Publié le 2 sept. 2022 à 12:14Mis à jour le 2 sept. 2022 à 12:20
En France comme en Europe, il n’est pas question de rémunérer les lanceurs d’alerte. Les politiques estiment que ce serait encourager une société de délation . A Wall Street, on pense différemment, la Securities and Exchange Commission (SEC) est convaincue que plus les récompenses sont élevées, moins les intervenants ont envie de frauder et plus les investisseurs sont protégés.
367 millions de dollars en une seule année
En une seule année, depuis septembre 2021, le gendarme boursier américain a rétribué les lanceurs d’alerte à hauteur de 367 millions de dollars. Cela porte à 1,3 milliard de dollars le montant des récompenses versées depuis 2012 . Cette année-là, est entré en vigueur le programme incitant les témoins ou détenteurs d’informations à divulguer des informations qui ont permis à la SEC de récupérer 5 milliards de dollars sur la même période.
A l’avenir, les sommes versées par le gendarme boursier dans ce cadre pourraient exploser. Fin août, l a SEC a mis fin à certaines restrictions qui étaient entrées en vigueur du temps de son ancien patron , Jay Clayton. Ce dernier avait été nommé sous le gouvernement de Donald Trump.
Informations connexes
Désormais, la SEC a le droit de rémunérer un lanceur d’alerte pour des informations « connexes », c’est-à-dire des informations qui permettent de dénoncer d’autres délits que la délinquance financière (par exemple de la fraude fiscale) et entraînent aussi une sanction de la part d’une autre agence fédérale (comme le fisc américain).
« Cela élargit considérablement les circonstances dans lesquelles un individu peut recevoir une récompense de la part du gendarme boursier », a déclaré, fin août, l’actuel président de la SEC, Gary Gensler, nommé par Joe Biden.
Par ailleurs, la SEC perd le pouvoir de réduire le montant de la récompense dès lors que le lanceur d’alerte a déjà perçu une rémunération de la part d’une autre agence. Au contraire, elle gagne celui de l’augmenter si elle juge que la fraude est particulièrement importante et touche différents domaines.
Les modifications apportées aux règles entreront en vigueur d’ici un mois. Elles s’appliqueront à toute demande d’indemnisation de dénonciateur en cours auprès de la SEC à cette date, ainsi qu’à toutes les demandes d’indemnisation qui seront déposées ultérieurement.
Objet de critiques
Déjà, ces nouvelles règles font l’objet de critiques.
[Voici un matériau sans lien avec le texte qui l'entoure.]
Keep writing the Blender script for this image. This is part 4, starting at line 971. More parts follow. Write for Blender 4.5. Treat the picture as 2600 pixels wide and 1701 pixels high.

Désormais en minorité au sein de la SEC, les commissaires républicains, ont fait valoir que l’agence n’avait pas analysé correctement l’impact des changements. Hester Pierce a accusé l’agence, sous la direction de Gensler, d’avoir mis au rebut à plusieurs reprises les modifications apportées par son prédécesseur « alors que l’encre était à peine sèche sur la dernière série d’amendements ».
Mark Uyeda, également commissaire de la SEC, a, lui, déclaré qu’une telle action « risquait d’éroder la crédibilité réglementaire du gendarme boursier » et « qu’elle ne devrait être entreprise qu’après un examen du fonctionnement global du processus. « Un tel examen pourrait également évaluer le rôle joué par les avocats qui représentent les dénonciateurs sur la base d’honoraires conditionnels et la manière dont ils présentent les informations à la SEC », a-t-il déclaré. Ce dernier se référait à une nouvelle étude rédigée par Alexander Platt, professeur à l’Université du Kansas, qui indique que le programme de dénonciation est désormais dominé par une poignée de cabinets d’avocats et de spécialistes, dont certains anciens fonctionnaires de la SEC qui tirent profit du système.